PROVIDED ENTRIES:

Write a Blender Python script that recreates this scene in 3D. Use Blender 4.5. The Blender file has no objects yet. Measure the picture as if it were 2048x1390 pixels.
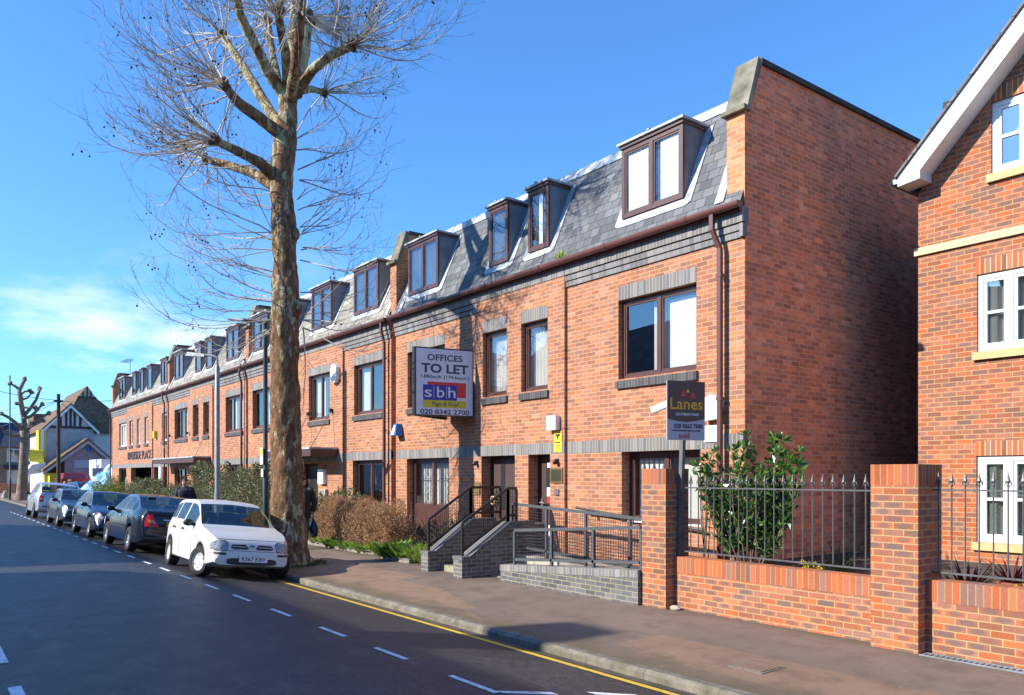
import bpy, bmesh, math, random
from math import sin, cos, pi, radians, sqrt, atan2
from mathutils import Vector, Matrix, noise
from mathutils.bvhtree import BVHTree
random.seed(7)
scene = bpy.context.scene
COL = scene.collection

# ------------------------------------------------------------------ camera
F, HX, HY, EYE = 1594.0, 1024.0, 950.0, 1.85
VD, RD = (-.7986, .6018), (.6018, .7986)
cam = bpy.data.cameras.new('camera')
cam.sensor_fit = 'HORIZONTAL'; cam.sensor_width = 36.0
cam.lens = F / 2048 * 36.0
cam.shift_y = (HY - 695.0) / 2048.0
cam.clip_start = .05; cam.clip_end = 4000
camo = bpy.data.objects.new('camera', cam); COL.objects.link(camo)
camo.location = (0, 0, EYE)
camo.rotation_euler = (pi / 2, 0, atan2(VD[1], VD[0]) - pi / 2)
scene.camera = camo

# ------------------------------------------------------------------ sun and sky
SUN_AZ, SUN_EL = radians(21), radians(31)          # the light travels towards (+sin az, +cos az)
sd = Vector((sin(SUN_AZ) * cos(SUN_EL), cos(SUN_AZ) * cos(SUN_EL), -sin(SUN_EL)))
sl = bpy.data.lights.new('sun', 'SUN'); sl.energy = 4.6; sl.angle = radians(.55); sl.color = (1, .93, .82)
so = bpy.data.objects.new('sun', sl); COL.objects.link(so)
so.rotation_euler = sd.to_track_quat('-Z', 'Y').to_euler(); so.location = (-20, -30, 40)

world = bpy.data.worlds.new('World'); scene.world = world; world.use_nodes = True
nt = world.node_tree; nt.nodes.clear()
def wn(t, **k):
    n = nt.nodes.new(t)
    for a, b in k.items(): setattr(n, a, b)
    return n
sky = wn('ShaderNodeTexSky', sky_type='NISHITA', sun_disc=False)
sky.sun_elevation = SUN_EL; sky.sun_rotation = atan2(-sd.x, -sd.y)
sky.altitude = 0; sky.air_density = 1.15; sky.dust_density = .35; sky.ozone_density = 3.2
tc = wn('ShaderNodeTexCoord')
sep = wn('ShaderNodeSeparateXYZ'); nt.links.new(tc.outputs['Generated'], sep.inputs[0])
mp = wn('ShaderNodeMapping'); mp.inputs['Scale'].default_value = (2.6, 2.6, 9.0)
nt.links.new(tc.outputs['Generated'], mp.inputs[0])
nz = wn('ShaderNodeTexNoise'); nz.inputs['Scale'].default_value = 1.7; nz.inputs['Detail'].default_value = 9; nz.inputs['Roughness'].default_value = .58
nt.links.new(mp.outputs[0], nz.inputs['Vector'])
def mr(val, a, b, c=0., d=1.):
    m = wn('ShaderNodeMapRange'); m.interpolation_type = 'SMOOTHSTEP'
    m.inputs[1].default_value = a; m.inputs[2].default_value = b; m.inputs[3].default_value = c; m.inputs[4].default_value = d
    nt.links.new(val, m.inputs[0]); return m.outputs[0]
def mul(a, b):
    m = wn('ShaderNodeMath', operation='MULTIPLY'); nt.links.new(a, m.inputs[0]); nt.links.new(b, m.inputs[1]); return m.outputs[0]
west = mr(sep.outputs[0], -.78, -.97)                # clouds bank up over the far end of the street
low = mr(sep.outputs[2], .30, .10)
cl = mul(mul(mr(nz.outputs[0], .46, .72), west), low)
mx = wn('ShaderNodeMixRGB'); mx.inputs[2].default_value = (9.2, 9.0, 8.8, 1)
clm = wn('ShaderNodeMath', operation='MULTIPLY'); clm.inputs[1].default_value = .72; nt.links.new(cl, clm.inputs[0])
tint = wn('ShaderNodeMixRGB', blend_type='MULTIPLY'); tint.inputs[0].default_value = 1; tint.inputs[2].default_value = (.64, 1.12, 1.66, 1)
nt.links.new(sky.outputs[0], tint.inputs[1])
nt.links.new(clm.outputs[0], mx.inputs[0]); nt.links.new(tint.outputs[0], mx.inputs[1])
bg = wn('ShaderNodeBackground'); bg.inputs[1].default_value = .098
nt.links.new(mx.outputs[0], bg.inputs[0])
wo = wn('ShaderNodeOutputWorld'); nt.links.new(bg.outputs[0], wo.inputs[0])
vs = scene.view_settings
vs.view_transform = 'Standard'; vs.look = 'None'; vs.exposure = .84; vs.gamma = 1; vs.use_curve_mapping = False
scene.cycles.max_bounces = 8; scene.cycles.transparent_max_bounces = 24

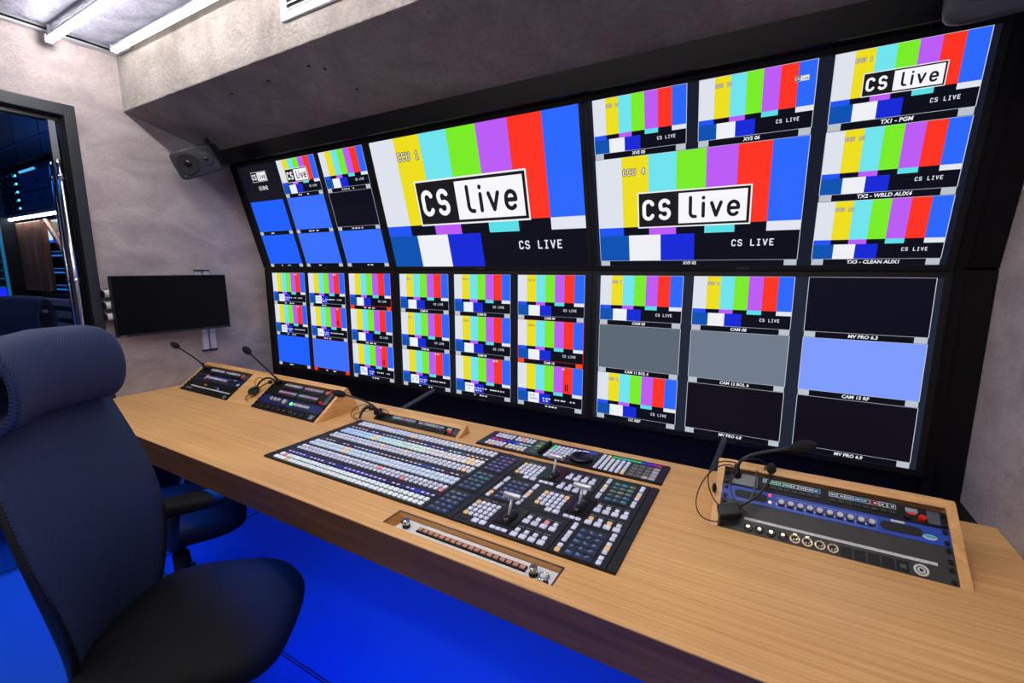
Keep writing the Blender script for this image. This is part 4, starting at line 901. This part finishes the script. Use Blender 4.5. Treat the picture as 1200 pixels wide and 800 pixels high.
# headset lying on the wide console
def headset2(label, o, s=1.0, flip=1):
    t = thing('headset', label, 'headset', o, (SL * 0.8, 0, 0.4 * flip), group='headsets')
    mb = MB(); mb.smooth = True; mb.tube([(p[0] * 2.1 * s, p[1] * 2.1 * s, 0.010) for p in ring(0.0098, 0)], 0.0085 * s, 10, closed=True); mb.build('ear_cushion', M_CABLE, t)
    mb = MB(); mb.smooth = True; mb.lathe([(0.017 * s, 0.0), (0.017 * s, 0.012), (0.012 * s, 0.016)], 16, (0, 0, -0.002)); mb.build('ear_cup', M_BLACKP, t)
    mb = MB(); mb.smooth = True; mb.tube(bez([(0.012, 0.015, 0.02), (0.05, 0.03, 0.075), (0.085, 0.06, 0.07), (0.10, 0.05, 0.02)]), 0.0048, 8); mb.build('headband', M_BLACKP, t)
    mb = MB(); mb.smooth = True; mb.tube(bez([(0.01, -0.01, 0.016), (0.045, 0.0, 0.04), (0.09, 0.02, 0.05)]), 0.0030, 8); mb.build('boom_arm', M_CABLE, t)
    mb = MB(); mb.smooth = True; mb.ellipsoid((0.096, 0.022, 0.052), (0.013, 0.010, 0.010), 12, 8); mb.build('foam_windscreen', M_FOAM, t)
    mb = MB(); mb.smooth = True; cable(mb, [(-0.005, -0.012, 0.006), (-0.03, -0.05, 0.006), (-0.01, -0.06, 0.004), (0.0, -0.065, 0.003)], 0.0026); cable(mb, [(0.0, 0.02, 0.012), (-0.02, 0.05, 0.05), (0.02, 0.07, 0.06), (0.04, 0.05, 0.03)], 0.0016); mb.build('cord', M_CABLE, t)
headset2('black headset lying on the oak between two bays of the wide console', (-2.262, 1.300, 0.806))
t = thing('headset', 'small black headset heaped at the foot of the low console', 'headset', (-1.560, 1.415, 0.757), group='headsets')
mb = MB(); mb.smooth = True; mb.ellipsoid((0.0, 0.012, 0.040), (0.020, 0.015, 0.014), 14, 8); mb.build('ear_piece', M_CABLE, t)
mb = MB(); mb.smooth = True; mb.tube(bez([(-0.012, -0.05, 0.005), (-0.03, -0.02, 0.04), (-0.01, 0.0, 0.045)]), [0.006] * 7 + [0.008] * 8, 8); mb.build('boom_arm', M_CABLE, t)
mb = MB(); mb.smooth = True; mb.T = Matrix.Rotation(0.5, 4, 'Z'); mb.cbox((0.042, -0.012, 0.030), (0.036, 0.026, 0.026)); mb.build('cord_box', M_BLACKP, t, bevel=0.006)
mb = MB(); mb.smooth = True
cable(mb, [(0.03, 0.01, 0.035), (-0.05, 0.05, 0.06), (-0.13, 0.0, 0.04), (-0.10, -0.06, 0.0), (-0.02, -0.055, -0.002)]); cable(mb, [(0.0, 0.0, 0.03), (-0.06, -0.02, 0.02), (-0.09, -0.05, 0.003), (-0.03, -0.045, 0.0)]); cable(mb, [(0.05, 0.01, 0.04), (0.09, 0.02, 0.05), (0.10, 0.035, 0.02), (0.075, 0.03, 0.01)])
mb.build('cord', M_CABLE, t)

# ------------------------------------------------------------------ loudspeakers
def speaker(label, loc, aim, roll, s=1.0):
    t = thing('loudspeaker', label, 'loudspeaker', loc, group='loudspeakers')
    f = (Vector(aim) - Vector(loc)).normalized(); t.rotation_euler = (f.to_track_quat('-Y', 'Z').to_matrix() @ Matrix.Rotation(roll, 3, 'Y')).to_euler()
    # body: rounded, tapering backwards; local front = -y, long side = x
    mb = MB(); mb.smooth = True; vs = []; n = 32
    secs = [(-0.062, 0.86), (-0.060, 0.95), (-0.050, 1.0), (0.0, 1.0), (0.05, 0.93), (0.075, 0.78), (0.082, 0.55)]
    for y, k in secs:
        for j in range(n):
            q = 2 * PI * j / n; c, s_ = math.cos(q), math.sin(q); e = 0.30
            vs.append((0.122 * s * k * math.copysign(abs(c) ** e, c), y * s, 0.079 * s * k * math.copysign(abs(s_) ** e, s_)))
    fs = [(i * n + j, i * n + (j + 1) % n, (i + 1) * n + (j + 1) % n, (i + 1) * n + j) for i in range(len(secs) - 1) for j in range(n)]
    fs += [tuple(range(n - 1, -1, -1)), tuple(range((len(secs) - 1) * n, len(secs) * n))]
    mb.add(vs, fs); mb.build('cabinet', M_SPK, t)
    mb = MB(); mb.smooth = True; mb.lathe([(0.060 * s, 0.0625 * s), (0.058 * s, 0.066 * s), (0.052 * s, 0.064 * s), (0.030 * s, 0.0632 * s), (0.0 + 0.001, 0.0632 * s)], 28, (-0.038 * s, 0, 0), 'y'); wf = mb.build('woofer', M_SPKBLK, t)
    mb = MB(); mb.smooth = True; mb.ellipsoid((-0.038 * s, -0.0635 * s, 0), (0.020 * s, 0.006 * s, 0.020 * s), 16, 8); mb.build('dust_cap', M_BLACKG, wf)
    mb = MB(); mb.smooth = True; mb.lathe([(0.040 * s, 0.0622 * s), (0.036 * s, 0.0645 * s), (0.014 * s, 0.0625 * s)], 24, (0.066 * s, 0, 0), 'y'); wg = mb.build('waveguide', M_SPK, t)
    mb = MB(); mb.smooth = True; mb.ellipsoid((0.066 * s, -0.0635 * s, 0), (0.012 * s, 0.006 * s, 0.012 * s), 14, 8); mb.build('tweeter', M_BLACKG, wg)
    mb = MB(); mb.ellipsoid((-0.085 * s, -0.0605 * s, -0.056 * s), (0.0035 * s, 0.002, 0.0035 * s), 8, 6); mb.build('green_light', emit('spk_green', (90, 220, 60), 1.5), t)
    return t
sp = speaker('grey loudspeaker mounted in the corner of the left wall', (-2.80, 1.425, 2.015), (-1.2, -0.5, 1.20), R(-17), 0.94)
mb = MB(); mb.smooth = True; mb.tube(bez([(0.02, 0.065, 0.02), (0.05, 0.10, 0.06), (0.06, 0.09, 0.13)]), 0.012, 10); mb.build('ceiling_bracket', M_BLACKP, sp)
sp = speaker('grey loudspeaker at the upper right corner above the screens', (0.395, 1.40, 2.03), (0.15, -0.2, 1.45), PI, 1.0)
mb = MB(); mb.smooth = True; mb.tube(bez([(0.0, 0.065, -0.02), (0.0, 0.09, -0.03), (0.0, 0.10, -0.12)]), 0.012, 10); mb.build('ceiling_bracket', M_BLACKP, sp)

# ------------------------------------------------------------------ switched-off monitor on the left wall
wm = thing('wall_monitor', 'black switched off monitor on an arm on the left wall', 'monitor', (-2.905, 1.275, 1.235))
wm.rotation_euler = (0, 0, R(90 - 3))
wm.rotation_euler = (Matrix.Rotation(R(87), 3, 'Z') @ Matrix.Rotation(R(-1.0), 3, 'X')).to_euler()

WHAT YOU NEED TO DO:
Answer with a single number: the count of lines holding the word "objects".

RESPONSE TO THIS TASK:
3